Oxdown Gazette
April 22, 2009

This Wall Street Journal article confirms a milestone of what Krugman, Galbraith, Stiglitz, Prins and many others have been predicting. The TWELVE TRILLION that is being floated to insolvent US banks is essentially being looted in the paper economy. As Hugh has pointed out so often, it is not getting into the real economy and it will not be there when the paltry $787 billion in stimulus runs out in 2010.

For Wall Street Journal subscribers, the article contains a very helpful spread sheet sortable by TARP recipient.

"Bank Lending Keeps Dropping: Analysis of Treasury Data Paints Starker Picture Than Official Government Snapshots"

Lending at the biggest U.S. banks has fallen more sharply than realized, despite government efforts to pump billions of dollars into the financial sector.

According to a Wall Street Journal analysis of Treasury Department data, the biggest recipients of taxpayer aid made or refinanced 23% less in new loans in February, the latest available data, than in October, the month the Treasury kicked off the Troubled Asset Relief Program.
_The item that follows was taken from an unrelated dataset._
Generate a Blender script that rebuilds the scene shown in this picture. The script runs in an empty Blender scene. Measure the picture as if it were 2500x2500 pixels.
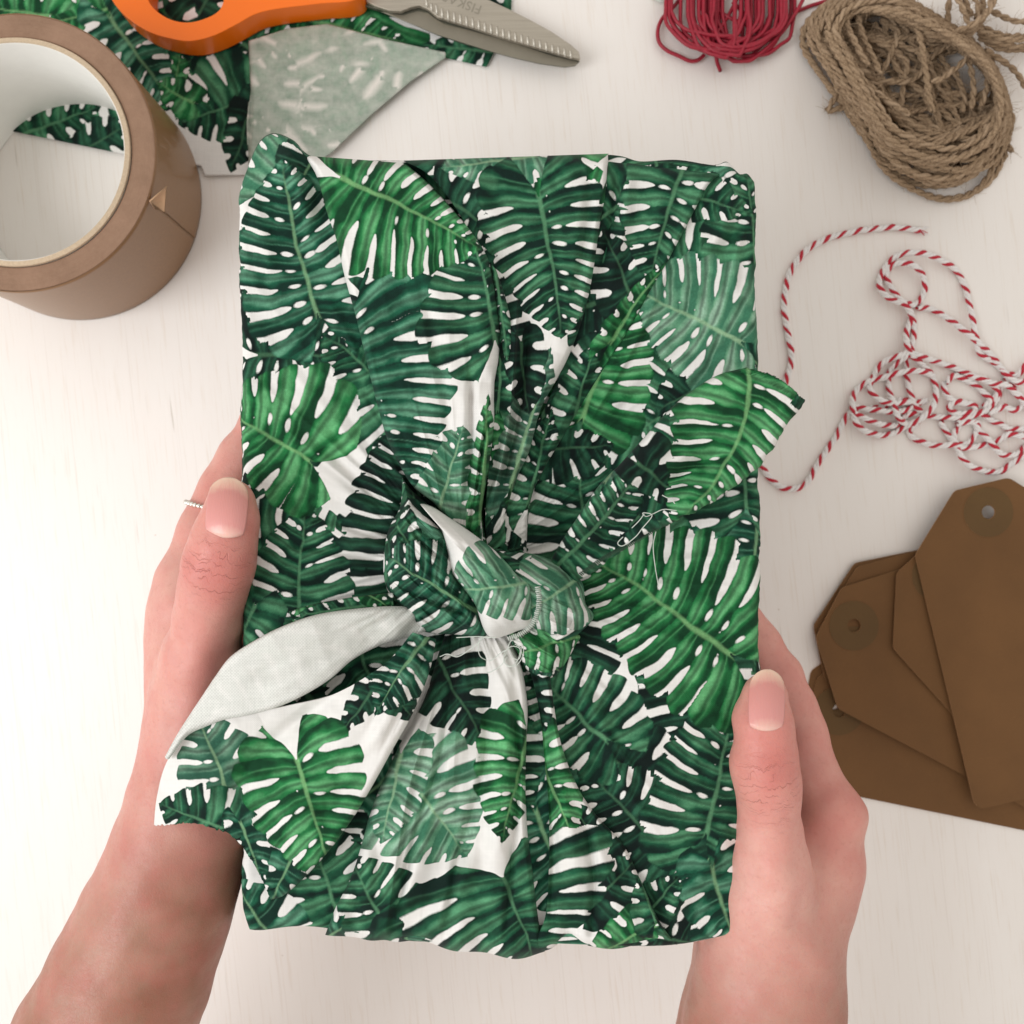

The total dollar amount of new loans declined in three of the four months the government has reported this data. All but three of the 19 largest TARP recipients with comparable data originated fewer loans in February than they did at the time they received federal infusions.

[efoods]

On a related matter, the Milwaukee Journal Sentinel has done a nice piece on Elizabeth Warren’s visit to Milwaukee on April 29.

"Is rescue of banks stabilizing economy? Panel seeks local input on U.S. fiscal efforts"

[…]The panel often criticizes TARP’s lack of transparency. Its chair, Harvard University law professor Elizabeth Warren, complains that the Treasury often blocks requests for information. "It is difficult for Congress and the American public to have confidence in an initiative for which so much money is at stake and so little key information is available," Warren told a congressional committee this month.

The stop in Milwaukee, scheduled at the UWM Student Union and open to the public, will be the panel’s third hearing outside the capital. It previously held public hearings near Las Vegas and Baltimore. Both of those, however, focused on home foreclosure issues.[…]

In my opinion it is critical that Ms. Warren receive a very strong showing of support. Lacking subpoena power, public support is the only leverage she and her panel have.